Generates random variates from the geometric distribution, and optionally, illustrates
the use of the inverse-cdf technique,
the effect of random sampling variability in relation to the pmf and cdf.
When all of the graphics are requested,
the first graph illustrates the use of the inverse-cdf technique by
graphing the population cdf and the transformation of the random numbers
to random variates,
the second graph illustrates the effect of random sampling variability
by graphing the population pmf and the empirical pmf associated with the
random variates, and
the third graph illustrates effect of random sampling variability by
graphing the population cdf and the empirical cdf associated with the
random variates.
All aspects of the random variate generation algorithm are output in red. All
aspects of the population distribution are output in black.
The geometric distribution with parameter prob = \(p\) has density
$$p(x) = p (1-p)^x$$
for \(x = 0, 1, 2, \ldots\), where \(0 < p \le 1\).
The algorithm for generating random variates from the geometric distribution is
synchronized (one random variate for each random number) and monotone in u.
This means that the variates generated here might be useful in some variance
reduction techniques used in Monte Carlo and discrete-event simulation.
Values from the u vector are plotted in the cdf plot along the vertical axis
as red dots. A horizontal, dashed, red line extends from the red dot to the
population cdf. At the intersection, a vertical, dashed red line extends
downward to the horizontal axis, where a second red dot, denoting the
associated geometric random variate is plotted.
This is not a particularly fast variate generation algorithm because it uses
the base R qgeom function to invert the values contained in u.
All of the elements of the u vector must be between 0 and 1.
Alternatively, u can be NULL in which case plot(s) of the
theoretical pmf and cdf are displayed according to plotting parameter values
(defaulting to display of both the pmf and cdf).
The show parameter can be used as a shortcut way to denote plots to
display. The argument to show can be either:
a binary vector of length three, where the entries from left to right
correspond to showCDF, showPMF, and showECDF,
respectively. For each entry, a 1 indicates the plot should be
displayed, and a 0 indicates the plot should be suppressed.

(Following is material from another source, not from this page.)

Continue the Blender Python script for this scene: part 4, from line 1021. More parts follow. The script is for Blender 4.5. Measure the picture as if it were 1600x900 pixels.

an integer in [0,7] interpreted similar to Unix's chmod command. That
is, the integer's binary representation can be transformed into a
length-three vector discussed above (e.g., 6 corresponds to c(1,1,0)).
See examples.
Any valid value for show takes precedence over existing individual
values for showCDF, showPMF, and showECDF.
If respectLayout is TRUE, the function respects existing
settings for device layout. Note, however, that if the number of plots
requested (either via show or via showCDF, showPMF, and
showECDF) exceeds the number of plots available in the current layout
(as determined by prod(par("mfrow"))), the function will display all
requested plots but will also display a warning message indicating that the
current layout does not permit simultaneous viewing of all requested plots.
If respectLayout is FALSE, any existing user settings for device
layout are ignored. That is, the function uses par to explicitly set
mfrow sufficient to show all requested plots stacked vertically to
align their horizontal axes, and then resets row, column, and margin settings
to R default values on exit.
The minPlotQuantile and maxPlotQuantile arguments are present in
order to compress the plots horizontally. The random variates generated are
not impacted by these two arguments. Vertical, dotted, black lines are
plotted at the associated quantiles on the plots.
The plotDelay and maxPlotTime arguments can be used to slow down
the variate generation for classroom explanation.
In the plot associated with the pmf, the maximum plotting height is associated
with 125% of the maximum height of pmf. Any histogram cell that extends
above this limit will have three black dots appearing above it.